**Exercise details**: Quote every line from the top of the listing down to and including the line that contains "offset=0))]); o.parent = tg".

**Recorded data**:

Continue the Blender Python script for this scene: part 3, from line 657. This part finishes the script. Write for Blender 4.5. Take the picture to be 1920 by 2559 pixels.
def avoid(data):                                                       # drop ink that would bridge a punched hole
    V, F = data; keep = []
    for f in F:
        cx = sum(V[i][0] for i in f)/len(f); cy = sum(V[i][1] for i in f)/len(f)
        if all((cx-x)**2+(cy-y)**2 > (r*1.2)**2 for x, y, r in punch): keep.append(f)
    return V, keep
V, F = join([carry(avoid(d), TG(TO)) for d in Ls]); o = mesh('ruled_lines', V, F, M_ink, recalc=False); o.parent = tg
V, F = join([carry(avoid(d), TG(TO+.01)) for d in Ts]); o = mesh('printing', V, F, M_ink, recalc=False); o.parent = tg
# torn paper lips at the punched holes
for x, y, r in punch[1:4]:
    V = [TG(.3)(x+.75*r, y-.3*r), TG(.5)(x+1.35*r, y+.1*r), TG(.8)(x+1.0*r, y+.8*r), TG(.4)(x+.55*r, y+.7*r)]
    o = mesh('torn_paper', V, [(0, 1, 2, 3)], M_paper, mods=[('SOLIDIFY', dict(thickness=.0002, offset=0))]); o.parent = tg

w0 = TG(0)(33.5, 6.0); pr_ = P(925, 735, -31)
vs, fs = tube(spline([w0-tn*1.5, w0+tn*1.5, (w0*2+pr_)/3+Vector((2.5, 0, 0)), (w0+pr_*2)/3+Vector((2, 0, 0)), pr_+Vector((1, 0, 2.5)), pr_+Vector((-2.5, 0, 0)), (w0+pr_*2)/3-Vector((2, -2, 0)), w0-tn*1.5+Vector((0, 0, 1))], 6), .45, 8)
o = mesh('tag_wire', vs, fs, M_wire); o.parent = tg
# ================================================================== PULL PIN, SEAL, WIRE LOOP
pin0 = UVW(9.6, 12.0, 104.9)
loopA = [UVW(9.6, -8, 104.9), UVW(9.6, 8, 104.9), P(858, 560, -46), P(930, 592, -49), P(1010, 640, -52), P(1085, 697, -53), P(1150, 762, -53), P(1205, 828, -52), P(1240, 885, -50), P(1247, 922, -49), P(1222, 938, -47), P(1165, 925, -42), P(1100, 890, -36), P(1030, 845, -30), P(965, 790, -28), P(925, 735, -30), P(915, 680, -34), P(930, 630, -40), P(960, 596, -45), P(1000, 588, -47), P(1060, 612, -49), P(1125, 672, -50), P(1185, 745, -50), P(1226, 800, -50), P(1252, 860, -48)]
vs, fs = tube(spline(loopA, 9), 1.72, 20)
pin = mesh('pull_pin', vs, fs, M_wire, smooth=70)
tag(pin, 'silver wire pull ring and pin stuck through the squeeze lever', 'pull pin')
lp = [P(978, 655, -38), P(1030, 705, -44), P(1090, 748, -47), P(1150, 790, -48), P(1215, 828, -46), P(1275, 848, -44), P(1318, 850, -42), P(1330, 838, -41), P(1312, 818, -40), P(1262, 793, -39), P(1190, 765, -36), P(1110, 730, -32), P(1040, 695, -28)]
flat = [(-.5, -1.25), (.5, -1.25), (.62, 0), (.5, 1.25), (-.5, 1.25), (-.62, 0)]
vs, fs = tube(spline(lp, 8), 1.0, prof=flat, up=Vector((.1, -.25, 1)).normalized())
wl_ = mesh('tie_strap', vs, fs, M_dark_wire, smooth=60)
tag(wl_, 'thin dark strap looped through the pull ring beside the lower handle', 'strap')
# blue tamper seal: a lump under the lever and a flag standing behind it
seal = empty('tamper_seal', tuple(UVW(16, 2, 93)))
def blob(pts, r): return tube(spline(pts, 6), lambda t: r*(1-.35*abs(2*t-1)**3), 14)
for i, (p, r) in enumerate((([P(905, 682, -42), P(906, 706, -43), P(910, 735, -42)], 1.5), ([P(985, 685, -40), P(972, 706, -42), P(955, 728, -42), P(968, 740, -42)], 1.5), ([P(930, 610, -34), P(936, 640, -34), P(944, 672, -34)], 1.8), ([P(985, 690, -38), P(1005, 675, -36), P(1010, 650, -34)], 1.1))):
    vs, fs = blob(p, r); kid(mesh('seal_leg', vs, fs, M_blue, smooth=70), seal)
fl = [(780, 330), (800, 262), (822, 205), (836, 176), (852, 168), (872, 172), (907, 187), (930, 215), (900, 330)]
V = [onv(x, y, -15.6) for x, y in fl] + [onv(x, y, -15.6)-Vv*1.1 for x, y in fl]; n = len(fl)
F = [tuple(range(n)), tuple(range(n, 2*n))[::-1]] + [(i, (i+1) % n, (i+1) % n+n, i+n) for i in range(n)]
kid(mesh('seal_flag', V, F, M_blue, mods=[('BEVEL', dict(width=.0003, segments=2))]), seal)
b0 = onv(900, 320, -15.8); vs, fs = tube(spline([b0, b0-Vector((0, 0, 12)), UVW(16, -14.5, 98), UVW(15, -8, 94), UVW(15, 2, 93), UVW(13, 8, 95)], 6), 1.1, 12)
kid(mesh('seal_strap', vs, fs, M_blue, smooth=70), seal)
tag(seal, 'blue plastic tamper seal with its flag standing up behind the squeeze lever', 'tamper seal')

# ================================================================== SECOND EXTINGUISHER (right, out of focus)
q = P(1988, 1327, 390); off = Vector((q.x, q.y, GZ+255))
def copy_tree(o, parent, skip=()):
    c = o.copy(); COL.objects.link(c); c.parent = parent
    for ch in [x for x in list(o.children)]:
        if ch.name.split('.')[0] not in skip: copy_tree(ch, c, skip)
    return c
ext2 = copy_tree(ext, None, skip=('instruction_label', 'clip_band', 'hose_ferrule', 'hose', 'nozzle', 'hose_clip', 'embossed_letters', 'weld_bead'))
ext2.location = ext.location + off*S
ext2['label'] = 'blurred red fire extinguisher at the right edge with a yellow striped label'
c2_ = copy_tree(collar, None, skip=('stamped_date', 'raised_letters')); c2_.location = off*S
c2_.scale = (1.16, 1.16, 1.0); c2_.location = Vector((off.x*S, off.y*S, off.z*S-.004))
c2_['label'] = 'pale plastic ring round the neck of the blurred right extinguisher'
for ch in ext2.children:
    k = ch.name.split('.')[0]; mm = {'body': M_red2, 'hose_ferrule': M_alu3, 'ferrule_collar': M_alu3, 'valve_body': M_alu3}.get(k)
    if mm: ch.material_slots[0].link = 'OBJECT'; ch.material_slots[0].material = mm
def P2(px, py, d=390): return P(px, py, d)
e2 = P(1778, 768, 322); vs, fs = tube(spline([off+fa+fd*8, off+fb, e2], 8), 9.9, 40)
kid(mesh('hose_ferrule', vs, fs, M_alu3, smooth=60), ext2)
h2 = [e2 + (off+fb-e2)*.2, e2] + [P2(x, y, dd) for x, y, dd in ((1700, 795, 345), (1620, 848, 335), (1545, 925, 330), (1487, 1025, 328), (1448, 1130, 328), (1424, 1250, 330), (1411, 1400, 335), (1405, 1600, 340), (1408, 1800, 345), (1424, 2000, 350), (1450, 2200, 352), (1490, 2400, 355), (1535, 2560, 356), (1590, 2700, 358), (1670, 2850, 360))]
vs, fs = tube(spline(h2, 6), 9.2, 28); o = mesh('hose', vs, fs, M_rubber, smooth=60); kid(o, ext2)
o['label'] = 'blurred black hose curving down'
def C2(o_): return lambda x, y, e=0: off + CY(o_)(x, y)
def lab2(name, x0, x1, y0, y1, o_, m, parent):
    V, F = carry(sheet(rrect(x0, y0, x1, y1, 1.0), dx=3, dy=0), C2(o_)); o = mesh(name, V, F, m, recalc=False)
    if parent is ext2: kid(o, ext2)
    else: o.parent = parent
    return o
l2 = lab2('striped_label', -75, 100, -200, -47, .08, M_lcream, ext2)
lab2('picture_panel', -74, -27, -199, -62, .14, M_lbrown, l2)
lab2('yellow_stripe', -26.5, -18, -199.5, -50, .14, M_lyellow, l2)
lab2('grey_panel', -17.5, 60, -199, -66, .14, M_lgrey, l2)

**Solved exercise**:
Continue the Blender Python script for this scene: part 3, from line 657. This part finishes the script. Write for Blender 4.5. Take the picture to be 1920 by 2559 pixels.
def avoid(data):                                                       # drop ink that would bridge a punched hole
    V, F = data; keep = []
    for f in F:
        cx = sum(V[i][0] for i in f)/len(f); cy = sum(V[i][1] for i in f)/len(f)
        if all((cx-x)**2+(cy-y)**2 > (r*1.2)**2 for x, y, r in punch): keep.append(f)
    return V, keep
V, F = join([carry(avoid(d), TG(TO)) for d in Ls]); o = mesh('ruled_lines', V, F, M_ink, recalc=False); o.parent = tg
V, F = join([carry(avoid(d), TG(TO+.01)) for d in Ts]); o = mesh('printing', V, F, M_ink, recalc=False); o.parent = tg
# torn paper lips at the punched holes
for x, y, r in punch[1:4]:
    V = [TG(.3)(x+.75*r, y-.3*r), TG(.5)(x+1.35*r, y+.1*r), TG(.8)(x+1.0*r, y+.8*r), TG(.4)(x+.55*r, y+.7*r)]
    o = mesh('torn_paper', V, [(0, 1, 2, 3)], M_paper, mods=[('SOLIDIFY', dict(thickness=.0002, offset=0))]); o.parent = tg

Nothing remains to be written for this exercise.